“Do not mess with Taiwan before 2028,” Vivek Ramaswamy instructed translators to tell Chinese ruler Xi Jinping, “before the end of my first term, okay?”
Responding to a question from Hugh Hewitt on his radio program, Ramaswamy — the entrepreneur, author, and GOP presidential candidate — urged a “move from strategic ambiguity to strategic clarity.”
The right idea, I guess, just not elaborated in the clear-thinking manner I have been hoping for.
You see, there was a “second part” to Ramaswamy’s foreign policy prescription. “That commitment is only as far as 2028,” he explained, “by which point I will have led the United States of America to achieve semiconductor independence, and we will not take the risk of war that risks Americans lives after that for some nationalistic dispute between China and Taiwan.”
“Some nationalistic dispute”?* Sure, between the democratic miracle of the last century and a genocidal totalitarian regime that claims it . . . along with claiming 90 percent of the South China Sea, the world’s busiest waterway.
A skeptical Hewitt heard Ramaswamy “saying ‘I will go to war, including attacking the Chinese mainland, if you attack before semiconductor independence. And afterwards, you can have Taiwan. So if you just wait until 2029, you may have Taiwan.’”
Let’s make the world safe for semiconductors!
But . . . not for people?
Ramaswamy’s transactional approach might make the Taiwanese feel less inclined to assist our efforts toward semiconductor independence. And what a terrible message to send other allies in the region!
As the democratic countries of Asia and the world are stepping up and coming together to push back against Beijing’s belligerence, the U.S. ought not jeopardize this by suggesting more convenient dates for calendaring in future Chinazi invasions.

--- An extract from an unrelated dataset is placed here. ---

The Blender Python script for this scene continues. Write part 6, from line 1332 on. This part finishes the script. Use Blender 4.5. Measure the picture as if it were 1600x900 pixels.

* From the interview, Ramaswamy appears ignorant of Taiwanese history; namely, the fact that the Nationalist Chinese forces that fled to the island in 1949, as well as their offspring, comprise a distinct minority of the island nation’s population. Meanwhile, the native Taiwanese had been under Japanese colonial rule for the previous fifty years and, prior to that, never completely under Chinese control.